To keep things simple I'm going to use a very simple base for the master part. This means that we can make a one part mold. Remember this article is for beginners!
The base that we will use was made for Horizons Dr. Doom. He can't stand by himself because he isn't properly balanced. Horizon includes a thin black rectangle of plastic for a base, not very inspiring. This new base is just a set of four large stone blocks like you might find making up the floor in a castle where Dr. Doom hangs out. It was sculpted out of Sculpey and then baked in the oven to harden. Scupley is weak and the surface is still fairly soft even when hardened, so I wanted to cast the part to have a solid base for Dr. Doom. Hey, he deserves the best!
Before you start on a project like this one you need to make sure you have all of the materials that you will need. Here is what I used for this project: cardboard, tape, scissors, two plastic tubs, two craft sticks, Experts Choice two part mold material, and Synair two part resin. That's it!
The sequence of steps to mold and cast a part is pretty simple:
If your part is large and irregularly shaped then you may want to add some filler to take up some of the unused space. It's worth the effort to add the filler because the mold material is fairly expensive. Danny Soracco has a good tip: recycle old molds by cutting them up into parts and using them for filler.
When your box is built you can set your part in it
and move on to mixing and pouring the mold material.

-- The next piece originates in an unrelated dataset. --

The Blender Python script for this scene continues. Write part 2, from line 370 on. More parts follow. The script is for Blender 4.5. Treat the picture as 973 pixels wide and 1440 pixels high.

Since we are using a base, we want to make sure that
the box is on a level surface so that the mold will
be level when it is done and we can easily pour the
casting material into it without having to worry
about leveling the mold.
Mix and Pour the Mold Material
There are some really quick hardening mold materials
available. These are great if you are making casts
in the middle of a project or only want to cast a
couple of parts. For a final part where you want
to make a lot of casts you would use a different
type of mold material.
I used Experts Choice Quick N Easy A&B Low Viscosity Mold Putty in this case. It cures in 20 minutes, is good for a small number of casts, and doesn't require the use of any release agents. It is very easy to use, simply mix equal amounts of part A (black) and part B (white) in one of the plastic tubs. Stir slowly so that you don't introduce air bubbles. When the mixture turns a uniform gray you are ready to pour.
Pour the mixture slowly and let it run into all of
the cracks. It's kind of like pouring syrup on pancakes.
Take your time and let it spread all over so that air
won't get trapped anywhere. Then you just need to wait
20 minutes until the material has hardened.
Pull the Master
Since we are molding a base we end up with a
one part mold that is really easy to use. Cut the
tape around the edges of the box with an X-acto knife
and then peel away the bottom and sides. Now you
should be able to see the bottom of the part. Bend
the outer parts of the mold away from the part to
loosen them up. Then just bend back one side of
the mold and start to work the part out of the mold.
Don't bend the mold too far or the mold material may
crack. Next I trimmed away some of the flash around
the top of the mold (which is the bottom of the base).
Now I was ready to cast some new parts!
Mix and Pour the Casting Material
I used
Synair Por-A-Kast
resin to cast my bases.
This is a two part resin consiting of Curative (clear) and Isocyanate (brown).
When the two parts are mixed a chemical reaction takes
place that heats the resin and causes it to cure. Thicker
areas in your cast will cure more quickly because they have
more material and thus generate more heat. Thin parts will
cure less quickly.
Por-A-Kast is easy to use, just mix equal amounts of Curative and Isocyanate. Stir slowly for 30 seconds so that you don't introduce any air bubbles. Now slowly pour the mixture into the mold. Again, take your time and let it spread all over so that air will not get trapped anywhere. But don't take too long because you only have a couple of minutes before the mixture will begin to thicken. Then step back and watch it "kick"! It should get cloudy then turn white. It gets pretty hot when it kicks, so be careful.
If you will be pouring more than one cast you might
want to use two measuring cups: one for part A and one
for part B. Then pour both parts into the plastic tub
to mix them. Since you never mix the two parts in the
measuring cups you can reuse the measuring cups over and
over without having to clean them.
Pull the Cast
In a matter of minutes the part should be hard enough and
cool enough to pull from the mold. To pull the cast
follow the same method as used to remove the part.
First loosen up the cast by pulling back each edge
of the mold. Then bend back one side of the mold
and work the part out of the mold.
The first problem was I didn't have enough mold mixture to cover my part and fill my mold box! So I had to quickly grab some filler and try to stick it in the big gaps. Next time I'll make sure to do a better job estimating the amount that will be needed. I'll also make sure I have some filler on hand before mixing and pouring.
The second problem was when I went to cast the first part I noticed that the mold wasn't level! So I had to take a minute to find something to stick under one part of the mold to level it out. Then I poured in the rest of the resin. At this point the resin was already starting to thicken. This resulted in some air bubbles just below the surface near the top of the mold. On the second cast I made sure that the mold was level before I mixed the resin and the part came out perfect!